BRIEF:
Write out, word for word, every line from the first one through the line that holds "CX, CY = 350.0, 523.0", and nothing else; skip the pictures.

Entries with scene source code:
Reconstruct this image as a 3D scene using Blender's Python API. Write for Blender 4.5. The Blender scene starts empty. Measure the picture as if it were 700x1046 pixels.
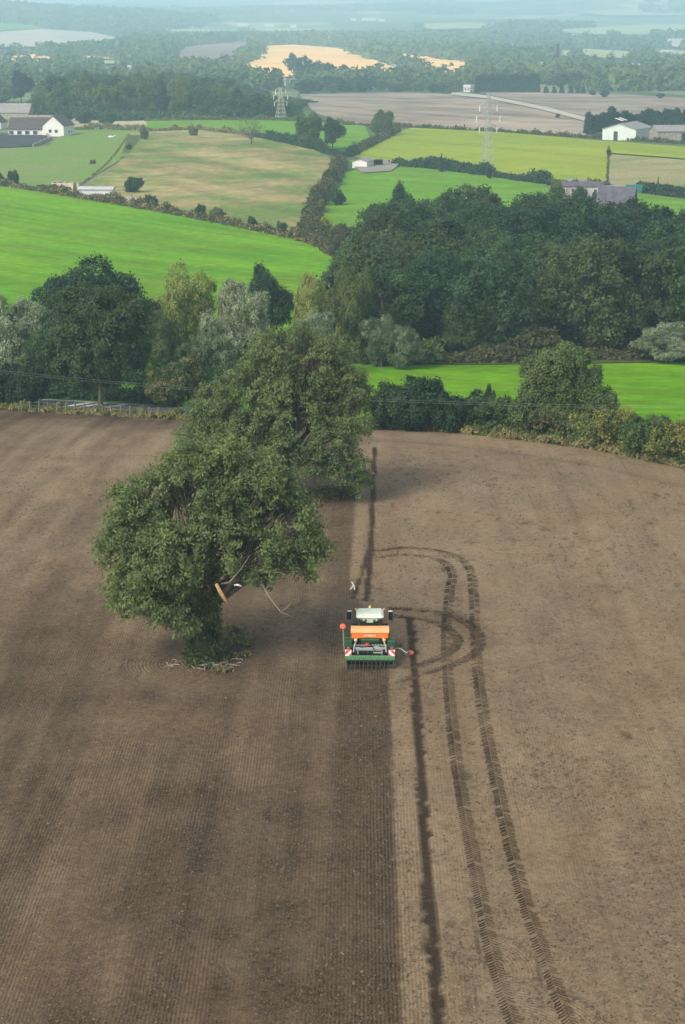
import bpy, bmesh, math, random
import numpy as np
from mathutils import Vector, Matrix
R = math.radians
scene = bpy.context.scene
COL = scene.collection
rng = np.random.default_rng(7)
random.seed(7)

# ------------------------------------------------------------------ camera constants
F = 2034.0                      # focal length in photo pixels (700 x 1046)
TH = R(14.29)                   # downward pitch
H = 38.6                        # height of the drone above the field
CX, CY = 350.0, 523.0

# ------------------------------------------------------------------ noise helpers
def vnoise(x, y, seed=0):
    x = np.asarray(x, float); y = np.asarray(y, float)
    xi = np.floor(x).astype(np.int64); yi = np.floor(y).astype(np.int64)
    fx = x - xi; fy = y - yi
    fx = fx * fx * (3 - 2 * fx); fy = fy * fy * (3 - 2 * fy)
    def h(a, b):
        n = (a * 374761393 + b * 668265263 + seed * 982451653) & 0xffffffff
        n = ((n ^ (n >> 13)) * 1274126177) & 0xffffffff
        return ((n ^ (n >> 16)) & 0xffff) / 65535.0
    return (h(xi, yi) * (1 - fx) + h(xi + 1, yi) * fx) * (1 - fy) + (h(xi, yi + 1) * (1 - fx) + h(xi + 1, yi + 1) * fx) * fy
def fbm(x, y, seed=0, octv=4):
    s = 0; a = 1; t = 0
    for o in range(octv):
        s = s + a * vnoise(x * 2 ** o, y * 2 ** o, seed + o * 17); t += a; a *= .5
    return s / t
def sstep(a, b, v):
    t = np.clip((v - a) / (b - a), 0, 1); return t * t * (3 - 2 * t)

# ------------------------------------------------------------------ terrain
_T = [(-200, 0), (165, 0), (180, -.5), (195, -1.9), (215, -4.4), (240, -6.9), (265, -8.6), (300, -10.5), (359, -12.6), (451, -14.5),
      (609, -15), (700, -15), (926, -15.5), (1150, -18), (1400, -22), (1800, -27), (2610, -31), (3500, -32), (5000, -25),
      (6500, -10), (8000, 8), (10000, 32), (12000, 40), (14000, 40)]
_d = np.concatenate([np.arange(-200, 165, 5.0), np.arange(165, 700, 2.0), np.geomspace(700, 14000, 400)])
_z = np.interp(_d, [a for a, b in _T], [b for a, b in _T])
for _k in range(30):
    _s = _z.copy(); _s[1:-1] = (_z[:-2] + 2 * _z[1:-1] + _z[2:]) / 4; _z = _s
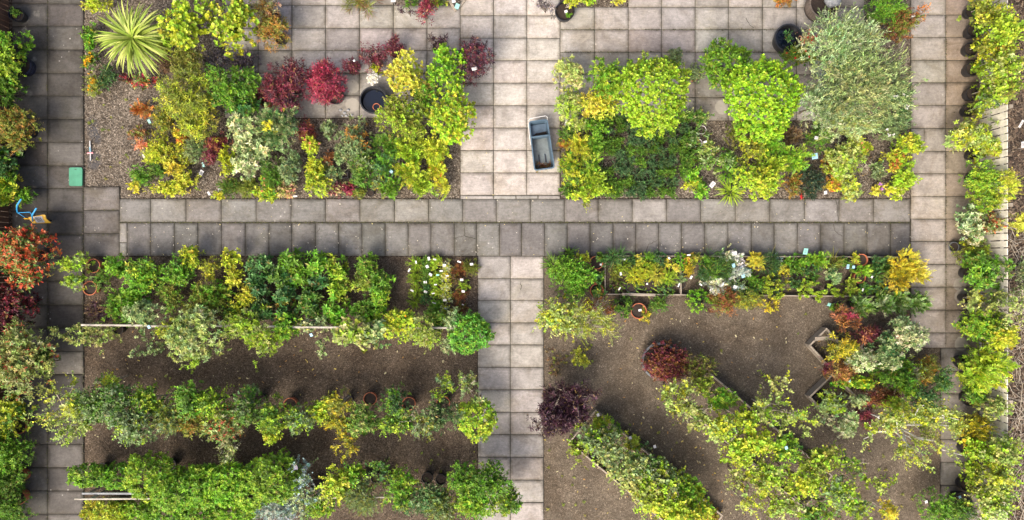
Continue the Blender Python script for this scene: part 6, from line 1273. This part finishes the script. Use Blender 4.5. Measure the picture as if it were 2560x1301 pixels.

FULL OUTPUT:
Reconstruct this image as a 3D scene using Blender's Python API. Write for Blender 4.5. The Blender scene starts empty. Measure the picture as if it were 700x1046 pixels.
import bpy, bmesh, math, random
import numpy as np
from mathutils import Vector, Matrix
R = math.radians
scene = bpy.context.scene
COL = scene.collection
rng = np.random.default_rng(7)
random.seed(7)

# ------------------------------------------------------------------ camera constants
F = 2034.0                      # focal length in photo pixels (700 x 1046)
TH = R(14.29)                   # downward pitch
H = 38.6                        # height of the drone above the field
CX, CY = 350.0, 523.0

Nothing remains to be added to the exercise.